**Given task**
Pull out each line of the data that includes the word "script".

+-------+

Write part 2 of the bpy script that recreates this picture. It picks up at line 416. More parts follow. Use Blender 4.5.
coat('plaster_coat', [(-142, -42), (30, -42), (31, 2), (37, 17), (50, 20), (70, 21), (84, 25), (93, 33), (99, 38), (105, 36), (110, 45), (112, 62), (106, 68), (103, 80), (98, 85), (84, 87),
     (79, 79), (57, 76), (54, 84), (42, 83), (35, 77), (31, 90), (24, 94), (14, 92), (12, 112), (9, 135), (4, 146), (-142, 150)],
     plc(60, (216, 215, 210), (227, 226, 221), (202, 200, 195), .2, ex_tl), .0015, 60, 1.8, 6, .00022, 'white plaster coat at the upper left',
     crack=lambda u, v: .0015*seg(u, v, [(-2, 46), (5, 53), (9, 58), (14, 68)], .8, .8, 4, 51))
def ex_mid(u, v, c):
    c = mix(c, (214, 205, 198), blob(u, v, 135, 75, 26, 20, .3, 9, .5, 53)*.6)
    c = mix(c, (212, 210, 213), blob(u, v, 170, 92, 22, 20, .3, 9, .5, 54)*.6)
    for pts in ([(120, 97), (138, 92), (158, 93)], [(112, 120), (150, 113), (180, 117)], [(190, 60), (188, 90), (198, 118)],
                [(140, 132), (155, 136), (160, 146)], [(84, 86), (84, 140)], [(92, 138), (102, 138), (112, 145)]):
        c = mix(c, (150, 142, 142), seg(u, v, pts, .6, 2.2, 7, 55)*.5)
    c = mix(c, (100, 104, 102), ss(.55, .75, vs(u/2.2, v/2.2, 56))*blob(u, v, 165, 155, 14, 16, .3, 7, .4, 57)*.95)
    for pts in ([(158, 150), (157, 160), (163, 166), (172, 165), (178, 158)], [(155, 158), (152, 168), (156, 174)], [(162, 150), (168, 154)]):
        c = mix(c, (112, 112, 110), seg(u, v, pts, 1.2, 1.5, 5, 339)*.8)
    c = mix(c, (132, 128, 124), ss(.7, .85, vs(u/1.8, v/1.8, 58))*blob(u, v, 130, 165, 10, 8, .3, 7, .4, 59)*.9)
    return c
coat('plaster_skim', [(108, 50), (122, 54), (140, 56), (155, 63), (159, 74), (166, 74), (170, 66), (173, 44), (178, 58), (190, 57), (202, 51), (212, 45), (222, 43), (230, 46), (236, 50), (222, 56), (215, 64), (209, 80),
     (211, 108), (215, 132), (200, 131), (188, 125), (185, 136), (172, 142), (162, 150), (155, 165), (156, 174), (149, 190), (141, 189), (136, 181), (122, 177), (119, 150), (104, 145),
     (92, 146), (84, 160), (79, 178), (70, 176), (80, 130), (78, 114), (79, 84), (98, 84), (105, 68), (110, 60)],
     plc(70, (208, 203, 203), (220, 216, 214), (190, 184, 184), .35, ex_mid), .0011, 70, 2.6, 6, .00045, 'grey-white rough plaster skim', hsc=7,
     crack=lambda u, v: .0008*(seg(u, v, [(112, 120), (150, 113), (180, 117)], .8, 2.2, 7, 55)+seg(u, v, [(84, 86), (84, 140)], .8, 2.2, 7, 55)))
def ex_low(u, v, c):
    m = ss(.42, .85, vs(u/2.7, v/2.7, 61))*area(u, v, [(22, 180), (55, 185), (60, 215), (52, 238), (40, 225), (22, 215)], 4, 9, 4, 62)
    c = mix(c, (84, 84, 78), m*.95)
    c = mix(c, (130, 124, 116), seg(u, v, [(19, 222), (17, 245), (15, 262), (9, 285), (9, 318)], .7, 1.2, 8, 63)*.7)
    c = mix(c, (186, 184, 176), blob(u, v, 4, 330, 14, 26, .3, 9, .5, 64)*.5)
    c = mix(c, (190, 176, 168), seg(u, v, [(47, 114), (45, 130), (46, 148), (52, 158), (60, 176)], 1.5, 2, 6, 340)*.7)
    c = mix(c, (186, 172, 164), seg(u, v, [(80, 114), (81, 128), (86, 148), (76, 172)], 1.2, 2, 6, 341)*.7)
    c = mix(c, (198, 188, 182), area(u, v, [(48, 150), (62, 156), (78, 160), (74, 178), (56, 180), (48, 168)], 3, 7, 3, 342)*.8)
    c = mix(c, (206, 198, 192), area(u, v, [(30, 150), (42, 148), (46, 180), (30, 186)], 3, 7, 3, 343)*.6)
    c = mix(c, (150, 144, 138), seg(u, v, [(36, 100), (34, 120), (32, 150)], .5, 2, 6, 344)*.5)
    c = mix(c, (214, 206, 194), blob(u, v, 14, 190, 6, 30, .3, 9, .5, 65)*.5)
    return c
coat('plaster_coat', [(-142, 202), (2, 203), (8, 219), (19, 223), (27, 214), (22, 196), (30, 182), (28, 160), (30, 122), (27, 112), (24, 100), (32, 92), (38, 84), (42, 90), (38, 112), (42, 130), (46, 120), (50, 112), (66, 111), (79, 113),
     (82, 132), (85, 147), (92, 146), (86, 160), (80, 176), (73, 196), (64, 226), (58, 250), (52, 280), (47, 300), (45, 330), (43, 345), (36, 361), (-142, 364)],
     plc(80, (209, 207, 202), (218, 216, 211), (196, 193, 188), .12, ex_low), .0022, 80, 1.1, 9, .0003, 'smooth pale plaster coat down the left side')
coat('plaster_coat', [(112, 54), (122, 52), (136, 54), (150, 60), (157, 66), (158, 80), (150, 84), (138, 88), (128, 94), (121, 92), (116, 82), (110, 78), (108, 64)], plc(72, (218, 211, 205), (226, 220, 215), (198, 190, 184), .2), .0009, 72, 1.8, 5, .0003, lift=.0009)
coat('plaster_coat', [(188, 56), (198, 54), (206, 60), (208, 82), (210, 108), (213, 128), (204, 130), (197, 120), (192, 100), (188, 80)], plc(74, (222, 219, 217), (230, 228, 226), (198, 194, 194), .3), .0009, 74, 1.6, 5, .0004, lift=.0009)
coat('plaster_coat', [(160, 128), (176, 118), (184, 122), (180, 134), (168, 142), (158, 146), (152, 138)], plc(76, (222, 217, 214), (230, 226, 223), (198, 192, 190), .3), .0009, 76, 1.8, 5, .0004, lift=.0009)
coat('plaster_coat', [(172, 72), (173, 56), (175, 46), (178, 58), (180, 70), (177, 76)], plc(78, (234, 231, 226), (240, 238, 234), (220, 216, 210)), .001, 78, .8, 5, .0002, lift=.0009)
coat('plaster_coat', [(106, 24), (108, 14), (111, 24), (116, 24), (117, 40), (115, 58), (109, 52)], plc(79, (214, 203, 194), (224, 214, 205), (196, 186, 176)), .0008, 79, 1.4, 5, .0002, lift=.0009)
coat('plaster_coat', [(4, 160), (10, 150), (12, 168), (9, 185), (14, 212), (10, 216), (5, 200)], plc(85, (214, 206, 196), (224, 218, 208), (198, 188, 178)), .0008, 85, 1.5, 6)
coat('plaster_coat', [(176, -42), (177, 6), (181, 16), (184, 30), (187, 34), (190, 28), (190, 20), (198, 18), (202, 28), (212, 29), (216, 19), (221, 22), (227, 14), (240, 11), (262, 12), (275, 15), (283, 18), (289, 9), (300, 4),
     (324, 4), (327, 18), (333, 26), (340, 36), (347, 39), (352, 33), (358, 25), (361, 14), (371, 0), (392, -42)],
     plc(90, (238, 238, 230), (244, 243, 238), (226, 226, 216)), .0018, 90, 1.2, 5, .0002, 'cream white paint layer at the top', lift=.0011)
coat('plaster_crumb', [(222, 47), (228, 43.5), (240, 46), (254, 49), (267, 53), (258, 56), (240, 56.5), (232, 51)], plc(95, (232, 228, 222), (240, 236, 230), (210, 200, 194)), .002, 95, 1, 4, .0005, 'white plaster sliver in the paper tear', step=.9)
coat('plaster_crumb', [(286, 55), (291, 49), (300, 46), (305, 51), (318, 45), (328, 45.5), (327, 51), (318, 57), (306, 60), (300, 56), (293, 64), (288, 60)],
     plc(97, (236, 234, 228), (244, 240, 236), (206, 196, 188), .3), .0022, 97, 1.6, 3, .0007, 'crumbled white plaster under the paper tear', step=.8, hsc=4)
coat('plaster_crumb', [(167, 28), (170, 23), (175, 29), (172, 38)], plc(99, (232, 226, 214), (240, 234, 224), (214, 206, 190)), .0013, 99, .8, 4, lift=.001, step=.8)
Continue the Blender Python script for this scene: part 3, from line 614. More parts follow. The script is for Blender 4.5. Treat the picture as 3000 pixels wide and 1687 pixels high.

+-------+

**Answer for this exercise**
Write part 2 of the bpy script that recreates this picture. It picks up at line 416. More parts follow. Use Blender 4.5.
Continue the Blender Python script for this scene: part 3, from line 614. More parts follow. The script is for Blender 4.5. Treat the picture as 3000 pixels wide and 1687 pixels high.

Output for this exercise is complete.